Reproduce the material in full, unchanged.

---------- INFORMATION SHOWN ----------

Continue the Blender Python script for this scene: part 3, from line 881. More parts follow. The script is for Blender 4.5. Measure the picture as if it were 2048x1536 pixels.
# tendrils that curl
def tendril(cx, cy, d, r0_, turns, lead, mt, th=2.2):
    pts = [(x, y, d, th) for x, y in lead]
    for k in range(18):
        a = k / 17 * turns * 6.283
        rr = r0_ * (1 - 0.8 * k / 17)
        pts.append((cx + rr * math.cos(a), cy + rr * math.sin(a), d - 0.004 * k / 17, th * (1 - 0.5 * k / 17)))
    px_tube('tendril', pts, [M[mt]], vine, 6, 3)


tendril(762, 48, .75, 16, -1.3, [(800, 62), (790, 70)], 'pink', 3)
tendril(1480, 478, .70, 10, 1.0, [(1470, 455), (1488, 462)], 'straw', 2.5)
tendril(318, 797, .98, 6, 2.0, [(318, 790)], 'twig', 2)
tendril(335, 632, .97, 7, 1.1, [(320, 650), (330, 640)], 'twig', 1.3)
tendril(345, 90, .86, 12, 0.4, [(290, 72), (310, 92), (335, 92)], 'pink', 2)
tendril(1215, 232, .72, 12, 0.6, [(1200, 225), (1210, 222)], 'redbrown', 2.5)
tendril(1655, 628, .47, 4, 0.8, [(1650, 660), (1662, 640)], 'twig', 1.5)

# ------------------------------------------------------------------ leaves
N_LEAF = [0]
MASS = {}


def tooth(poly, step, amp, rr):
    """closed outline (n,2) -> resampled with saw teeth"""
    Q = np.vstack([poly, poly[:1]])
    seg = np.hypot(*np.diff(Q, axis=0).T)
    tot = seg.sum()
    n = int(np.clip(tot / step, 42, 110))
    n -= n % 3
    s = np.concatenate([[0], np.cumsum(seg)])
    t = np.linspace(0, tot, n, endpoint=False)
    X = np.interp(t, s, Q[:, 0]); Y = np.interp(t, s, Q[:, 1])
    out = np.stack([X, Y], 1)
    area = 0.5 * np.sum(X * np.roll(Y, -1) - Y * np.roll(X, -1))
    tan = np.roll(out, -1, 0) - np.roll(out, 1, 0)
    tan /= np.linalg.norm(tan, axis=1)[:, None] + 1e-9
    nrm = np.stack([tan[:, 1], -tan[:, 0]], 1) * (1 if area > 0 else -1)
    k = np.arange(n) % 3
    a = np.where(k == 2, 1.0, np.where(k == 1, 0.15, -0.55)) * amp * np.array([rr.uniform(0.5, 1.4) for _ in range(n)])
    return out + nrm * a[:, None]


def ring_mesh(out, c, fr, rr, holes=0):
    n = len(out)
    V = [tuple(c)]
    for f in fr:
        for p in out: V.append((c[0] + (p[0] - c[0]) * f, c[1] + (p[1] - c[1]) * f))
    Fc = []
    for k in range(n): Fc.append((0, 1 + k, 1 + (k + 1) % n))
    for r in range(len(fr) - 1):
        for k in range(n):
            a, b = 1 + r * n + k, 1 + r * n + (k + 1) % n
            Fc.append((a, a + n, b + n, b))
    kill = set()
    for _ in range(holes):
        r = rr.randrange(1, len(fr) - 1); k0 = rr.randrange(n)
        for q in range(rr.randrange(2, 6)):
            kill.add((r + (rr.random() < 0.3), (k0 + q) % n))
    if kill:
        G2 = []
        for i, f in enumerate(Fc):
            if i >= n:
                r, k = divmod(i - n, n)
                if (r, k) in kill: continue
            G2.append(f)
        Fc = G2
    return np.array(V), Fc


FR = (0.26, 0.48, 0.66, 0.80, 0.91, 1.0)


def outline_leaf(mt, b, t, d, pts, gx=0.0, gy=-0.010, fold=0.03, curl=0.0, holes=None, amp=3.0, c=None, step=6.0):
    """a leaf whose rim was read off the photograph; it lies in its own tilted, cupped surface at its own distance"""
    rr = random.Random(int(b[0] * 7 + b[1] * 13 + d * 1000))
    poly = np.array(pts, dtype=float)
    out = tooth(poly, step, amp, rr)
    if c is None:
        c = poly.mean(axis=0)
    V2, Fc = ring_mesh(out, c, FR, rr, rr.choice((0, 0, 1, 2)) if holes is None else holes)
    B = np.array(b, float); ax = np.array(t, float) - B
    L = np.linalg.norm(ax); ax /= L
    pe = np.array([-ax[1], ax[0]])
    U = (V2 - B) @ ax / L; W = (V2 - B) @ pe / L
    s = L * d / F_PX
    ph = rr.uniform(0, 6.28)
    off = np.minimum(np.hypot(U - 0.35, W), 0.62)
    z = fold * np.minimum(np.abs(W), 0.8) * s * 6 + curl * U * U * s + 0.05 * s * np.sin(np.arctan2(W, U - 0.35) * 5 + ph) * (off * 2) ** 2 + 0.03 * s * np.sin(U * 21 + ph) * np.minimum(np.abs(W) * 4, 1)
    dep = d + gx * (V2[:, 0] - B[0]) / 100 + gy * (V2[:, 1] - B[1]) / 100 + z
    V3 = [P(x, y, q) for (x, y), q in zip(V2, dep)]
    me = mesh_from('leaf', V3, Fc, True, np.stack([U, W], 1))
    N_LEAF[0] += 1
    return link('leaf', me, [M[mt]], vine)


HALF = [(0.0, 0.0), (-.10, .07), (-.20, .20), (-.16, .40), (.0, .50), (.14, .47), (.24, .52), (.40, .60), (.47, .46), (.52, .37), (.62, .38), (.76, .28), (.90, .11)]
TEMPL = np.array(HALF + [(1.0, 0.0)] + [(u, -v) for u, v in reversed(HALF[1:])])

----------

*EXERCISE RESULT*.
Continue the Blender Python script for this scene: part 3, from line 881. More parts follow. The script is for Blender 4.5. Measure the picture as if it were 2048x1536 pixels.
# tendrils that curl
def tendril(cx, cy, d, r0_, turns, lead, mt, th=2.2):
    pts = [(x, y, d, th) for x, y in lead]
    for k in range(18):
        a = k / 17 * turns * 6.283
        rr = r0_ * (1 - 0.8 * k / 17)
        pts.append((cx + rr * math.cos(a), cy + rr * math.sin(a), d - 0.004 * k / 17, th * (1 - 0.5 * k / 17)))
    px_tube('tendril', pts, [M[mt]], vine, 6, 3)


tendril(762, 48, .75, 16, -1.3, [(800, 62), (790, 70)], 'pink', 3)
tendril(1480, 478, .70, 10, 1.0, [(1470, 455), (1488, 462)], 'straw', 2.5)
tendril(318, 797, .98, 6, 2.0, [(318, 790)], 'twig', 2)
tendril(335, 632, .97, 7, 1.1, [(320, 650), (330, 640)], 'twig', 1.3)
tendril(345, 90, .86, 12, 0.4, [(290, 72), (310, 92), (335, 92)], 'pink', 2)
tendril(1215, 232, .72, 12, 0.6, [(1200, 225), (1210, 222)], 'redbrown', 2.5)
tendril(1655, 628, .47, 4, 0.8, [(1650, 660), (1662, 640)], 'twig', 1.5)

# ------------------------------------------------------------------ leaves
N_LEAF = [0]
MASS = {}


def tooth(poly, step, amp, rr):
    """closed outline (n,2) -> resampled with saw teeth"""
    Q = np.vstack([poly, poly[:1]])
    seg = np.hypot(*np.diff(Q, axis=0).T)
    tot = seg.sum()
    n = int(np.clip(tot / step, 42, 110))
    n -= n % 3
    s = np.concatenate([[0], np.cumsum(seg)])
    t = np.linspace(0, tot, n, endpoint=False)
    X = np.interp(t, s, Q[:, 0]); Y = np.interp(t, s, Q[:, 1])
    out = np.stack([X, Y], 1)
    area = 0.5 * np.sum(X * np.roll(Y, -1) - Y * np.roll(X, -1))
    tan = np.roll(out, -1, 0) - np.roll(out, 1, 0)
    tan /= np.linalg.norm(tan, axis=1)[:, None] + 1e-9
    nrm = np.stack([tan[:, 1], -tan[:, 0]], 1) * (1 if area > 0 else -1)
    k = np.arange(n) % 3
    a = np.where(k == 2, 1.0, np.where(k == 1, 0.15, -0.55)) * amp * np.array([rr.uniform(0.5, 1.4) for _ in range(n)])
    return out + nrm * a[:, None]


def ring_mesh(out, c, fr, rr, holes=0):
    n = len(out)
    V = [tuple(c)]
    for f in fr:
        for p in out: V.append((c[0] + (p[0] - c[0]) * f, c[1] + (p[1] - c[1]) * f))
    Fc = []
    for k in range(n): Fc.append((0, 1 + k, 1 + (k + 1) % n))
    for r in range(len(fr) - 1):
        for k in range(n):
            a, b = 1 + r * n + k, 1 + r * n + (k + 1) % n
            Fc.append((a, a + n, b + n, b))
    kill = set()
    for _ in range(holes):
        r = rr.randrange(1, len(fr) - 1); k0 = rr.randrange(n)
        for q in range(rr.randrange(2, 6)):
            kill.add((r + (rr.random() < 0.3), (k0 + q) % n))
    if kill:
        G2 = []
        for i, f in enumerate(Fc):
            if i >= n:
                r, k = divmod(i - n, n)
                if (r, k) in kill: continue
            G2.append(f)
        Fc = G2
    return np.array(V), Fc


FR = (0.26, 0.48, 0.66, 0.80, 0.91, 1.0)


def outline_leaf(mt, b, t, d, pts, gx=0.0, gy=-0.010, fold=0.03, curl=0.0, holes=None, amp=3.0, c=None, step=6.0):
    """a leaf whose rim was read off the photograph; it lies in its own tilted, cupped surface at its own distance"""
    rr = random.Random(int(b[0] * 7 + b[1] * 13 + d * 1000))
    poly = np.array(pts, dtype=float)
    out = tooth(poly, step, amp, rr)
    if c is None:
        c = poly.mean(axis=0)
    V2, Fc = ring_mesh(out, c, FR, rr, rr.choice((0, 0, 1, 2)) if holes is None else holes)
    B = np.array(b, float); ax = np.array(t, float) - B
    L = np.linalg.norm(ax); ax /= L
    pe = np.array([-ax[1], ax[0]])
    U = (V2 - B) @ ax / L; W = (V2 - B) @ pe / L
    s = L * d / F_PX
    ph = rr.uniform(0, 6.28)
    off = np.minimum(np.hypot(U - 0.35, W), 0.62)
    z = fold * np.minimum(np.abs(W), 0.8) * s * 6 + curl * U * U * s + 0.05 * s * np.sin(np.arctan2(W, U - 0.35) * 5 + ph) * (off * 2) ** 2 + 0.03 * s * np.sin(U * 21 + ph) * np.minimum(np.abs(W) * 4, 1)
    dep = d + gx * (V2[:, 0] - B[0]) / 100 + gy * (V2[:, 1] - B[1]) / 100 + z
    V3 = [P(x, y, q) for (x, y), q in zip(V2, dep)]
    me = mesh_from('leaf', V3, Fc, True, np.stack([U, W], 1))
    N_LEAF[0] += 1
    return link('leaf', me, [M[mt]], vine)


HALF = [(0.0, 0.0), (-.10, .07), (-.20, .20), (-.16, .40), (.0, .50), (.14, .47), (.24, .52), (.40, .60), (.47, .46), (.52, .37), (.62, .38), (.76, .28), (.90, .11)]
TEMPL = np.array(HALF + [(1.0, 0.0)] + [(u, -v) for u, v in reversed(HALF[1:])])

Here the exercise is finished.